AI improves customer service and accelerates business outcomes, including improving the bottom line, by automating simple tasks that don’t require human interaction.

It is neither cost-effective nor time-efficient to have human staff answering simple questions for customers, and businesses simply can’t facilitate effective customer retention by transferring time-poor customers to multiple agents within the business just to get a query answered.

AI assists with this in a number of areas: by providing answers to simple customer questions 24/7, sorting messaging, prioritising queries to a human agent quickly where necessary, and by freeing up human agents to facilitate higher value calls.

AI can do this by analysing large amounts of data faster than a human agent ever could, therefore predicting the required response quickly, and with more accuracy, than has been previously available.

AI uses cutting edge voice recognition to understand what someone is asking, identify the consumer, and predict the necessary response.

Natural language processing (NLP) is the latest tool in AI’s arsenal. It analyses human language to understand context and outcomes, so AI can converse with humans, often without the human even realising. NLP works in unison with voice recognition to ensure the customer receives the assistance they need in the fastest possible time, with the minimum amount of frustration. If the AI can’t assist a customer, it ensures the customer is handed off to a human assistant quickly.

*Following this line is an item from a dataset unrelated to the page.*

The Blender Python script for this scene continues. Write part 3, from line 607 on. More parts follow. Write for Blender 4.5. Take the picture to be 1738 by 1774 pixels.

All of this achieves a number of benefits, including a better and more efficient user experience, with minimal pain points, for happier customers. It also reduces the amount of human hours required to service simple tasks, meaning budget can be better spent elsewhere.

It is important to know AI is not a replacement for human interaction; rather, it is facilitator that minimises customer frustration.

One company taking advantage of AI and using it for customer service effectively is Huawei.

Huawei opened a Global Service Centre (GSC) powered by an AI based NLP capability to provide a fast and convenient user experience last year. Huawei invested more than 10 million euros in building the GSC, which consists of four units: technical support, remote delivery, network operation, and marketing and channel support, aimed at providing customers with 24/7 support.

“In combination with the backend knowledge-base, it provides an online service that is more accurate and can quickly solve user problems,” Rolland Cheng, Huawei Enterprise GSC Director, said. “We are currently developing cutting-edge big data capabilities to achieve the best interactive experience powered by AI for customers and partners.”

As AI and NLP become more sophisticated, it is expected the amount of assistance AI can offer into the future is limitless, not only further enhancing the customer experience, but also improving the bottom line.